The sun began its drawn-out farewell for that day as it started to disappear behind the mountains outside the dining room window. I sat there in silence as I waved it goodbye, knowing it would make its grand return the following day. I broke out in a smile as I began my journey travelling back into my past. I got up from the chair as I acknowledged how much I had changed over the years, if I am being more specific, since December 2022. In some shape or form, I barely recognise the individual who stands looking out the window. I know it is me, but so much has changed and evolved over the years that my thoughts are no longer what they used to be.
I decide to spend some time outside in the fresh air before the sun says its final goodbye while I battle with the question hanging over my head. Do I know where I am? While I ponder this question, the breeze makes its presence known with a slight chill. The weather is getting cooler, as winter is soon to step on the stage and put on a show over the next three months for us, which does not bother me in the slightest. I was born in winter, which is a boon for me! So, I can take the cold. However, even though I love the cold, I decided it would be better to head inside and unpack the question further.

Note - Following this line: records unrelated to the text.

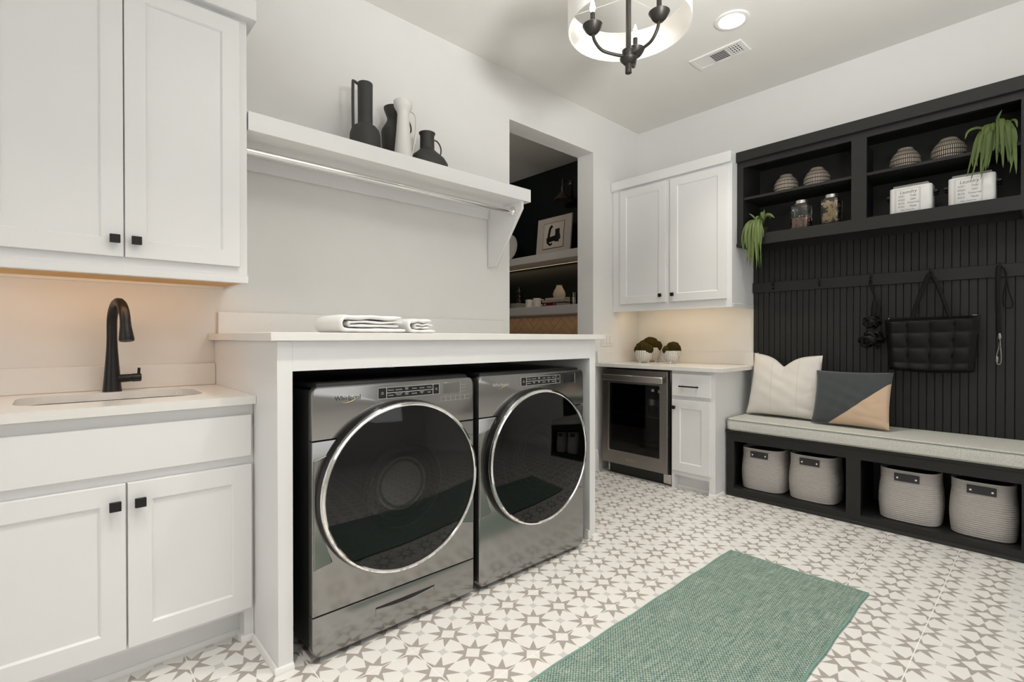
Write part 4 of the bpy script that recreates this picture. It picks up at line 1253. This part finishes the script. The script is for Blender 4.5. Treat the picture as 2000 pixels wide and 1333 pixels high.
def canister(label, y0, y1, x=3.745):
    w = y0-y1; d_ = 0.13; hh = 0.155
    t = thing('canister', label, 'canister', (x+d_/2, (y0+y1)/2, ZB), RB, 'white laundry canisters')
    bm = bm_new()
    loft(bm, [[(q[0], q[1], z) for q in rrect(w*s, d_*s, 0.02, 5)] for s, z in ((0.985, 0), (1, 0.003), (1, hh-0.003), (0.985, hh))], True, True, True); obj('body', bm, M['glossy_white'], t)
    bm = bm_new(); box(bm, -w*0.42, w*0.42, -d_*0.42, d_*0.42, hh, hh+0.016, 0.004); ld = obj('lid', bm, M['bookgrey'], t)
    bm = bm_new(); tube(bm, smooth_path([(-0.03, 0, hh+0.015), (-0.028, 0, hh+0.026), (0.028, 0, hh+0.026), (0.03, 0, hh+0.015)], 5), 0.004, 8); obj('lid_handle', bm, M['blackmetal'], ld)
    for s in (-1, 1):
        bm = bm_new()
        box(bm, s*(w/2-0.001), s*(w/2+0.022), -0.022, 0.022, hh*0.70, hh*0.80, 0.002)
        box(bm, s*(w/2-0.001), s*(w/2+0.022), -0.022, 0.022, hh*0.62, hh*0.64, 0.001)
        obj('side_handle', bm, M['blackmetal'], t)
    yf = -d_/2-0.0004
    bm = bm_new()
    bw = w*0.60; cx_ = -0.012
    for xx in (cx_-bw/2, cx_-bw/2+0.005, cx_+bw/2, cx_+bw/2-0.005): box(bm, xx-0.0004, xx+0.0004, yf-0.0002, yf+0.0004, 0.010, hh-0.012)
    for zz in (0.010, hh-0.012): box(bm, cx_-bw/2, cx_+bw/2, yf-0.0002, yf+0.0004, zz-0.0003, zz+0.0003)
    text_into(bm, 'Laundry', 0.026, cx_+0.003, yf, hh*0.80, shear=0.15, depth=0.0002, sx=0.95)
    for k, (a, b) in enumerate((('SORT', 'Today'), ('WASH', 'Later'), ('IRON', 'Tomorrow'), ('FOLD', 'Maybe'))):
        z = hh*(0.645-0.132*k)
        text_into(bm, a, 0.0175, cx_-0.029, yf, z, depth=0.00015, sx=0.68)
        text_into(bm, b, 0.0165, cx_+0.026, yf, z, shear=0.25, depth=0.0002, sx=0.74)
    text_into(bm, 'Again Tomorrow', 0.011, cx_, yf, hh*0.125, shear=0.2, depth=0.0002, sx=0.85)
    obj('front_print', bm, M['ink'], t)
canister('white laundry canister with printed panel, left one', 0.686, 0.486)
canister('white laundry canister with printed panel, right one under the trailing plant', 0.416, 0.220)

# trailing plants: each leaf a piece
def leaf_mesh(pts, width):
    bm = bm_new(); n = len(pts)
    pts = [Vector(p) for p in pts]
    rows = []
    for i, p in enumerate(pts):
        t_ = (pts[min(i+1, n-1)]-pts[max(i-1, 0)]).normalized()
        side = t_.cross(Vector((0.15, -1, 0.25)))
        if side.length < 1e-3: side = Vector((1, 0, 0))
        side.normalize(); nn_ = side.cross(t_)
        u = i/(n-1)
        wd = width*math.sin(PI*min(1, 0.10+0.86*u**0.8))**0.8
        if i == n-1: wd = width*0.06
        rows.append([bm.verts.new(p-side*wd/2-nn_*wd*0.12), bm.verts.new(p+nn_*wd*0.05), bm.verts.new(p+side*wd/2-nn_*wd*0.12)])
    for a, b in zip(rows, rows[1:]):
        for k in range(2): bm.faces.new((a[k], a[k+1], b[k+1], b[k]))
    return bm
def trailing_plant(name, label, x, y, z, specs, potr):
    t = thing(name, label, 'plant', (x, y, z), RB)
    bm = bm_new(); lathe(bm, [(potr*0.8, 0), (potr, 0.05), (potr*0.98, 0.052), (0.004, 0.045)], 20); obj('pot', bm, M['soil'], t)
    for pts, wd in specs: obj('leaf', leaf_mesh(smooth_path(pts, 3), wd), M['leaf'], t, angle=80)
rnd = random.Random(11)
specs = []
for k in range(46):      # left plant: a narrow bunch falling over the front lip
    q = rnd.random()
    ax = rnd.uniform(-0.075, 0.055); L = 0.05+0.20*rnd.random()**0.8
    if abs(ax) > 0.05: L *= 0.55
    lip = -0.085-rnd.random()*0.05
    top = 0.075+rnd.random()*0.035
    x1 = ax*0.75
    pts = [(ax*0.2, 0.0, 0.05), (x1*0.6, lip*0.45, top), (x1, lip, top-0.035), (ax+rnd.uniform(-0.008, 0.008), lip-0.012, top-0.08-L*0.35), (ax+rnd.uniform(-0.012, 0.012), lip-0.014+rnd.uniform(-0.006, 0.008), top-0.10-L)]
    specs.append((pts, 0.010+0.009*rnd.random()))
for a in (-2.3, -1.9, -0.9, -0.4, 0.1, 0.5):      # a few sprigs standing up and sideways
    dx_, dy_ = math.cos(a+0.7)*0.09, -abs(math.sin(a))*0.05
    specs.append(([(0, 0, 0.05), (dx_*0.5, dy_*0.6-0.02, 0.125), (dx_, dy_-0.03, 0.14+0.02*math.sin(a*3)), (dx_*1.35, dy_-0.04, 0.10)], 0.016))
specs.append(([(0.02, -0.03, 0.08), (0.04, -0.05, 0.13), (0.045, -0.06, 0.175)], 0.013))
specs.append(([(0.0, -0.03, 0.08), (-0.03, -0.05, 0.135), (-0.06, -0.06, 0.165)], 0.012))
trailing_plant('trailing_plant', 'green trailing plant spilling from the lower left cubby corner', 3.80, 1.455, ZB, specs, 0.055)
rnd = random.Random(23)
specs = []
for k in range(38):      # right plant: wider spray, broader leaves
    ax = rnd.uniform(-0.108, 0.070); L = 0.02+0.16*rnd.random()**1.4
    lip = -0.082-rnd.random()*0.060
    top = 0.105+rnd.random()*0.04-abs(ax)*0.25
    pts = [(ax*0.1, 0.0, 0.05), (ax*0.5, lip*0.5, top), (ax*0.85, lip, top-0.03), (ax*1.05, lip-0.014, top-0.075-L*0.4), (ax*1.1+rnd.uniform(-0.022, 0.022), lip-0.016+rnd.uniform(-0.012, 0.004), top-0.10-L)]
    specs.append((pts, 0.013+0.012*rnd.random()))
for a in (-0.10, -0.05, 0.0, 0.05):
    specs.append(([(0, 0, 0.05), (a*0.7, -0.05, 0.125), (a*1.2, -0.09, 0.115), (a*1.35, -0.10, 0.07)], 0.015))
specs.append(([(0.0, -0.03, 0.08), (-0.01, -0.05, 0.15), (0.008, -0.06, 0.195)], 0.014))
trailing_plant('trailing_plant', 'green trailing plant on the upper right cubby shelf', 3.80, 0.205, ZS, specs, 0.055)

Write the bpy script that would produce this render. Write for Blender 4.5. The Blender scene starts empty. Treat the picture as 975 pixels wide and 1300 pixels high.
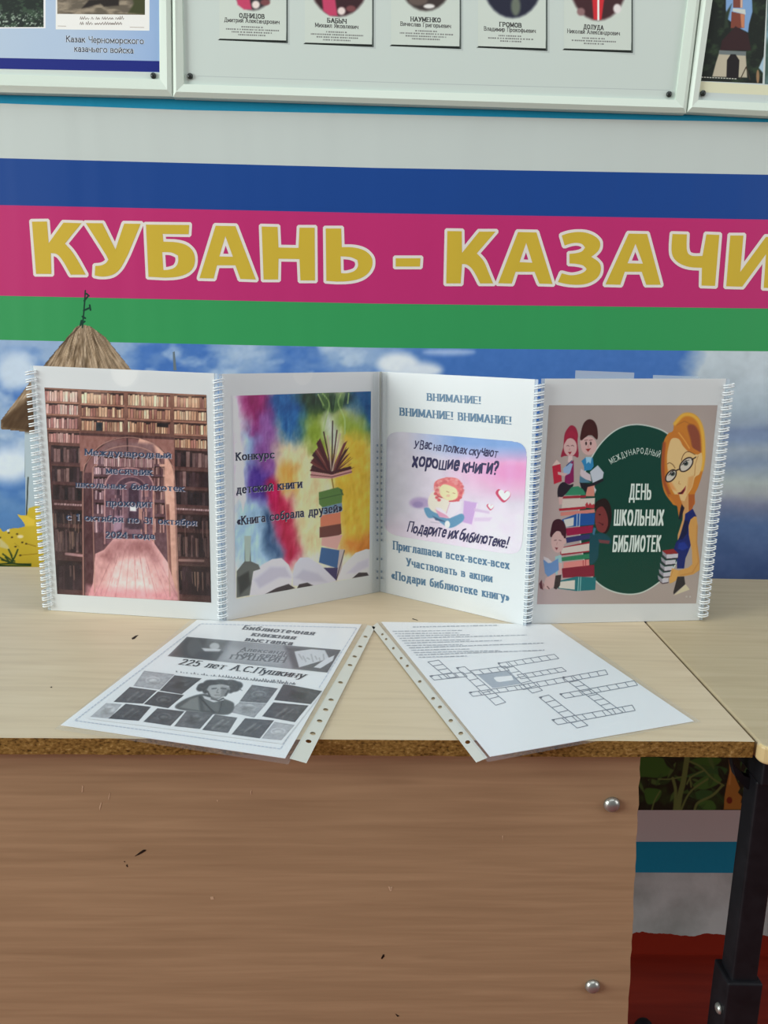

During high school, I had an idea about where I was going to be in the future. Little did I know that I would encounter psychology and philosophy in my studies at university. My life has gone in a completely different direction from what I thought it would go. Look! It is not as if I am upset with this new direction. To be truthful, I am grateful that it has changed as drastically as it has, as I am not sure how my life would have turned out if it continued down the path I had set in high school.
While pondering about my past and the question within my mind, I have arrived at the answer with certainty I would not have had a couple of years back. Without a doubt, I am where I want to be in life, working toward my doctorate and directing my efforts to help others. Even though I know where I am concerning that aspect, I must still come clean that I stand in the unknown. My current position is one I have never experienced before in my life, and that makes it incredibly difficult to navigate. Not knowing the way forward in the traditional sense I used to know is rather frightening. However, it is not as if I am completely lost. I know where the end goal is, which is simply figuring out how to get there, and because it is all new to me, there is no manual I can refer to or advice I can ask myself to help me get there without going through the school of hard knocks. Regardless, I shall be more resilient and better off after seeing this current journey of mine through to the end. Even if it might be strenuous, I can truthfully say that I am enjoying the journey and am currently proud of where I am. With my conclusion in hand, I know I can rest easy, but to ensure, I meditate on the thoughts before heading to bed, and after sorting out my thoughts, I draw the same conclusion again.